WORK REQUIRED: Below are several records. Retype exactly those lines running from the one with "Write part 4" through the one with "seed, **kw), b", end lines included, and no others.

MATERIAL SUPPLIED:
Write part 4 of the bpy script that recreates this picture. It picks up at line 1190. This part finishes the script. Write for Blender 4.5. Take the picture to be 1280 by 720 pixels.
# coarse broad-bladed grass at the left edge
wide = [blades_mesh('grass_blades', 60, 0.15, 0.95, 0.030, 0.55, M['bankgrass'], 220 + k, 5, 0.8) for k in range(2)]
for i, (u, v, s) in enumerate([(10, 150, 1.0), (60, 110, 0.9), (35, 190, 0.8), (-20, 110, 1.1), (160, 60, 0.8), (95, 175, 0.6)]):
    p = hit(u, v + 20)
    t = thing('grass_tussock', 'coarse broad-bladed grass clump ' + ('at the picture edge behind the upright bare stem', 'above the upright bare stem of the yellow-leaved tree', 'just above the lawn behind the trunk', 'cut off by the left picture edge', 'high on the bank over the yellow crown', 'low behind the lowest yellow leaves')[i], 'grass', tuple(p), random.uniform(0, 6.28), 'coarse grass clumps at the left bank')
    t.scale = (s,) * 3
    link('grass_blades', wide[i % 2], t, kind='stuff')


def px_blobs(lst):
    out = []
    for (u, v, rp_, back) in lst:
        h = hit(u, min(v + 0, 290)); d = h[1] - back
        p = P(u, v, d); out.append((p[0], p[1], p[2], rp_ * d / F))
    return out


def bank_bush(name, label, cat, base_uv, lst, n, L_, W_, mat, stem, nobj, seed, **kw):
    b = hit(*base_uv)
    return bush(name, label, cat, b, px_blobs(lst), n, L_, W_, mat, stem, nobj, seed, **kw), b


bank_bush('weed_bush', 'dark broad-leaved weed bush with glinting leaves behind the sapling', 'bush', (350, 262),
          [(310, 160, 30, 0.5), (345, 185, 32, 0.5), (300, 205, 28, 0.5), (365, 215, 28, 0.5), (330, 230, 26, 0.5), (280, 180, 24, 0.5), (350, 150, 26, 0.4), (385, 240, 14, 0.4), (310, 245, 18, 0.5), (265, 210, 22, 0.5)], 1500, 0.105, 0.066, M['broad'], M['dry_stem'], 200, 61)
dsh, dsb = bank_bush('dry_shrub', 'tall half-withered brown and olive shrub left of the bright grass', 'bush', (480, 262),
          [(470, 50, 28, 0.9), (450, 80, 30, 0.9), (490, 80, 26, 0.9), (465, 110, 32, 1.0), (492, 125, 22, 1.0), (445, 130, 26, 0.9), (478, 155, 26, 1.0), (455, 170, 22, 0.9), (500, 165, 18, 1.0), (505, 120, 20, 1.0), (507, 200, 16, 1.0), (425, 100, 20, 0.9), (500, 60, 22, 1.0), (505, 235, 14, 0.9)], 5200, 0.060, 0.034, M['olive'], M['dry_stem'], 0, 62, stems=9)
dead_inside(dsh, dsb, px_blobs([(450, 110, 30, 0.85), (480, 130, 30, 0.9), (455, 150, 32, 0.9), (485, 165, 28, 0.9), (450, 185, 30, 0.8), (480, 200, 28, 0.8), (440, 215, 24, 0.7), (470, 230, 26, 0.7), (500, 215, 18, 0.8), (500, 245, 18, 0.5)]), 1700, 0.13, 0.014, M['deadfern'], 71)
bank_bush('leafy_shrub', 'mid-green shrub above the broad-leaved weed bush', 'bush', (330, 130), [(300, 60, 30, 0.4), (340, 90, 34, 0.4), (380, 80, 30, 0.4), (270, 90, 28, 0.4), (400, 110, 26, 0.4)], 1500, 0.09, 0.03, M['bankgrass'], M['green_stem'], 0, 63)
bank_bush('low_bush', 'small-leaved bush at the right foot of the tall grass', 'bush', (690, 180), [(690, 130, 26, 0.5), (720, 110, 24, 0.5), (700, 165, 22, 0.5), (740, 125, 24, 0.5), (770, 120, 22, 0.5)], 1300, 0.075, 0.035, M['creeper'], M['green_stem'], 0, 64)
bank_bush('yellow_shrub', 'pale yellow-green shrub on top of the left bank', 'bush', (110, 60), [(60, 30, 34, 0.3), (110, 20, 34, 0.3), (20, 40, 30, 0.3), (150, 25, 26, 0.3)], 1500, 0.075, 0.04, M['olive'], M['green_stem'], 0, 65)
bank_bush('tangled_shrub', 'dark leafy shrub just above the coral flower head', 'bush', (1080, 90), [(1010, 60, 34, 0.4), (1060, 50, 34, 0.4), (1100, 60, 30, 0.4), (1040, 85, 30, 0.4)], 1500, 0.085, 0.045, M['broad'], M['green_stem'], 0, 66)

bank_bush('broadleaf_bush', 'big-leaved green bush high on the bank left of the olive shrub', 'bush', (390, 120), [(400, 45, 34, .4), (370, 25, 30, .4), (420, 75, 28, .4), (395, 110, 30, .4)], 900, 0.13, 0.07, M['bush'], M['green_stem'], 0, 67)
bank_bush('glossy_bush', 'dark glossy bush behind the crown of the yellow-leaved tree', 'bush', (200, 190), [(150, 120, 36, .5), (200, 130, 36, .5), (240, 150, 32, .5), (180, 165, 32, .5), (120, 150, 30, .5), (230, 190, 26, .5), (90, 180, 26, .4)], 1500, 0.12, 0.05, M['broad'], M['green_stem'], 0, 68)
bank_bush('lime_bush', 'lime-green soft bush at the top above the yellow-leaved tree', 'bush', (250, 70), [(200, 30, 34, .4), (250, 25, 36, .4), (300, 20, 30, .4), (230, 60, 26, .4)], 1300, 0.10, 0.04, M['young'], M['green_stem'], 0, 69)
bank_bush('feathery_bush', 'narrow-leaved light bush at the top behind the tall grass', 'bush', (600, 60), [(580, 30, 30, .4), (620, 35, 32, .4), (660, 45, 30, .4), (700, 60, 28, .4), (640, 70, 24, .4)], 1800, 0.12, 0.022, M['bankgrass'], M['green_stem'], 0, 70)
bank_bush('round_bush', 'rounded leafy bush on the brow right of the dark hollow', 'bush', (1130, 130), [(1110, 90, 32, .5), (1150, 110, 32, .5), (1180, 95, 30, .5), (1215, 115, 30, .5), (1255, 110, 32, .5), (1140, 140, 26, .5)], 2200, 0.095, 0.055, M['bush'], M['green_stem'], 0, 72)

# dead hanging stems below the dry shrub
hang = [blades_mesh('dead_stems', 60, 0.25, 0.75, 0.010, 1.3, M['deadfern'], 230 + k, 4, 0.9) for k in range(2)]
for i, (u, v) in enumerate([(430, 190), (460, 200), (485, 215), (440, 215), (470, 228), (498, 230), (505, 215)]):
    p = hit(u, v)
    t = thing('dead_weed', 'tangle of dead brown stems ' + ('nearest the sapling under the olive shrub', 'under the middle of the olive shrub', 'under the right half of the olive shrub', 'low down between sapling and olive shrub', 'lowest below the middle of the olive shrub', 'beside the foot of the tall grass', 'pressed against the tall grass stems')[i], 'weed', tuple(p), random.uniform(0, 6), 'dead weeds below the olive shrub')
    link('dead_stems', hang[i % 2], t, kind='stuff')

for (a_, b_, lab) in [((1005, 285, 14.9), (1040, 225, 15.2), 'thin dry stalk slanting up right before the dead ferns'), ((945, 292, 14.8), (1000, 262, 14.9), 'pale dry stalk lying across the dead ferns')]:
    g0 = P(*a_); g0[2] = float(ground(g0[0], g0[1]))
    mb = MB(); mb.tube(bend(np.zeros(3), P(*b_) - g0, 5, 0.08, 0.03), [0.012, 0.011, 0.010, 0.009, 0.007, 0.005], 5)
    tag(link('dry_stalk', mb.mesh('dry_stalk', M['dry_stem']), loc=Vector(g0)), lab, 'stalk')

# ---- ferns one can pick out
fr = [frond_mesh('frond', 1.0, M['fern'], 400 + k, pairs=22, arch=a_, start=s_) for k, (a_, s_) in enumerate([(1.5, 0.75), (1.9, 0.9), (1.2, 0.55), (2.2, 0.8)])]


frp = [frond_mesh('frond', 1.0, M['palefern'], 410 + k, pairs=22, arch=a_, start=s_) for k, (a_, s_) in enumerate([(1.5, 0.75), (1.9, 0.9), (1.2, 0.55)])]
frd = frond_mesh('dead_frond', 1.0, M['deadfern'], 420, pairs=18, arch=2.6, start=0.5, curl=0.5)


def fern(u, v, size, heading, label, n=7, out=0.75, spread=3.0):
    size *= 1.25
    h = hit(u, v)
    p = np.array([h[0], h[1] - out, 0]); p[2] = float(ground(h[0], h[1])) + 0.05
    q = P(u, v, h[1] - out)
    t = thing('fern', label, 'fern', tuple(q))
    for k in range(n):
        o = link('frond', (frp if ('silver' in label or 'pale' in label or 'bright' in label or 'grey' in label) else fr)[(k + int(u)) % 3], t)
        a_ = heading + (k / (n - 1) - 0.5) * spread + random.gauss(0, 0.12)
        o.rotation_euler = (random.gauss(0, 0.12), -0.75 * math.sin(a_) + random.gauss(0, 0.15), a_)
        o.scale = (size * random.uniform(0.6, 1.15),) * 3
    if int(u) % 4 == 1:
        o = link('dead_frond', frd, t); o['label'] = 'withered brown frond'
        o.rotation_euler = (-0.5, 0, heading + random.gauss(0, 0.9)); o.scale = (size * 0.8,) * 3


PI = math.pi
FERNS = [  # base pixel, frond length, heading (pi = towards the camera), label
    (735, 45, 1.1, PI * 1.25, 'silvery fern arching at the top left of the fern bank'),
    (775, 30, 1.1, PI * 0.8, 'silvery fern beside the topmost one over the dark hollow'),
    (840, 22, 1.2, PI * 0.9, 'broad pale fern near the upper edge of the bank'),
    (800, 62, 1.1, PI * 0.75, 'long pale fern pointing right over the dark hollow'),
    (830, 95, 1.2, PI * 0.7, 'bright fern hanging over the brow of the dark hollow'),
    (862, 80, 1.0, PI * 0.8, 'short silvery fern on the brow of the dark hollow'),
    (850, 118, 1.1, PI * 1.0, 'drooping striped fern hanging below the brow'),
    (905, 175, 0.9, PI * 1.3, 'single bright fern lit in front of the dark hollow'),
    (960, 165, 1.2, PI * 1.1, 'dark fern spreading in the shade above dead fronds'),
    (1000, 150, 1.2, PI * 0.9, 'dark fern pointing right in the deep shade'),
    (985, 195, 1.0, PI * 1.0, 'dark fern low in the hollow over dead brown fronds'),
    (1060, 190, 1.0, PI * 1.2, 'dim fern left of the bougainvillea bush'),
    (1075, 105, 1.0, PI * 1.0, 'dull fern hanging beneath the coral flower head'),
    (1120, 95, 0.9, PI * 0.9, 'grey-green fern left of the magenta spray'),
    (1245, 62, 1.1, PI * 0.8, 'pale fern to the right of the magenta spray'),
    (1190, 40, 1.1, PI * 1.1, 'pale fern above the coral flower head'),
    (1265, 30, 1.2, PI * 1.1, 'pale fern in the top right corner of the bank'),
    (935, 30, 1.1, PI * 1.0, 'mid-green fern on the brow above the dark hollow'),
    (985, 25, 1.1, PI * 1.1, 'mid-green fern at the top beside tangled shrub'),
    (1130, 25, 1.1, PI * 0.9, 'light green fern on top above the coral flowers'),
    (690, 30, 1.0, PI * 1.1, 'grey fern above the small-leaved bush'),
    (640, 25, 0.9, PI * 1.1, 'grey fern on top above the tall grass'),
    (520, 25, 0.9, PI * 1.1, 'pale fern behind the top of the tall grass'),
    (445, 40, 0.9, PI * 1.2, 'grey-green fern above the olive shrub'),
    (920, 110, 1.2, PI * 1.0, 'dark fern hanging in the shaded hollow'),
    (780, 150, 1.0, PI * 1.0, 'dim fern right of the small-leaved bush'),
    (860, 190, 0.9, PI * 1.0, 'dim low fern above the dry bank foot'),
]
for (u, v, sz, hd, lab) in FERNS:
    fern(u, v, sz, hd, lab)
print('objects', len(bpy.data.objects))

==

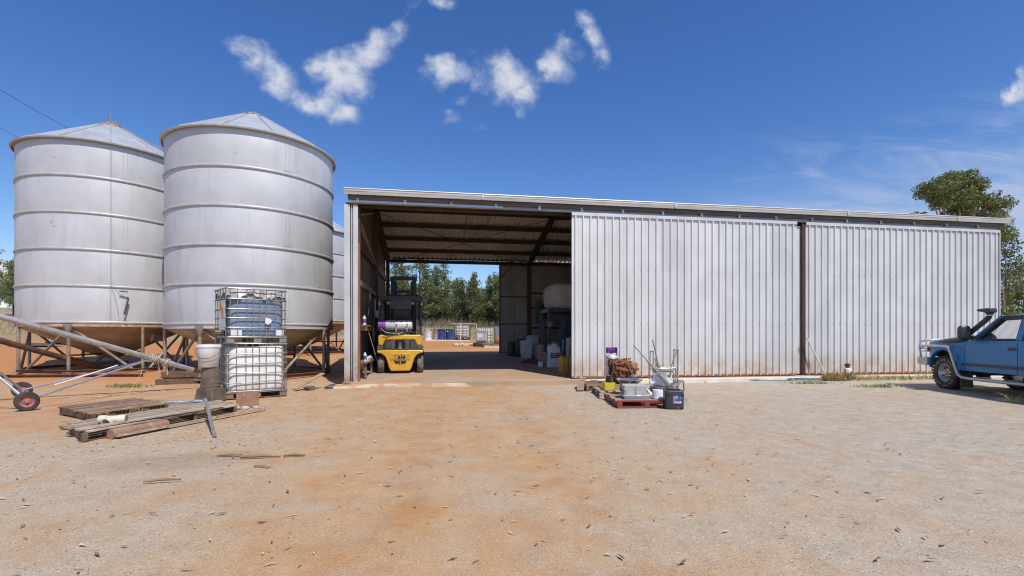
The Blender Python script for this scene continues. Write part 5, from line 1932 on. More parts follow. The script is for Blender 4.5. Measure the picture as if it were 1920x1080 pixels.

WRITTEN SOLUTION:
Write part 4 of the bpy script that recreates this picture. It picks up at line 1190. This part finishes the script. Write for Blender 4.5. Take the picture to be 1280 by 720 pixels.
# coarse broad-bladed grass at the left edge
wide = [blades_mesh('grass_blades', 60, 0.15, 0.95, 0.030, 0.55, M['bankgrass'], 220 + k, 5, 0.8) for k in range(2)]
for i, (u, v, s) in enumerate([(10, 150, 1.0), (60, 110, 0.9), (35, 190, 0.8), (-20, 110, 1.1), (160, 60, 0.8), (95, 175, 0.6)]):
    p = hit(u, v + 20)
    t = thing('grass_tussock', 'coarse broad-bladed grass clump ' + ('at the picture edge behind the upright bare stem', 'above the upright bare stem of the yellow-leaved tree', 'just above the lawn behind the trunk', 'cut off by the left picture edge', 'high on the bank over the yellow crown', 'low behind the lowest yellow leaves')[i], 'grass', tuple(p), random.uniform(0, 6.28), 'coarse grass clumps at the left bank')
    t.scale = (s,) * 3
    link('grass_blades', wide[i % 2], t, kind='stuff')


def px_blobs(lst):
    out = []
    for (u, v, rp_, back) in lst:
        h = hit(u, min(v + 0, 290)); d = h[1] - back
        p = P(u, v, d); out.append((p[0], p[1], p[2], rp_ * d / F))
    return out


def bank_bush(name, label, cat, base_uv, lst, n, L_, W_, mat, stem, nobj, seed, **kw):
    b = hit(*base_uv)
    return bush(name, label, cat, b, px_blobs(lst), n, L_, W_, mat, stem, nobj, seed, **kw), b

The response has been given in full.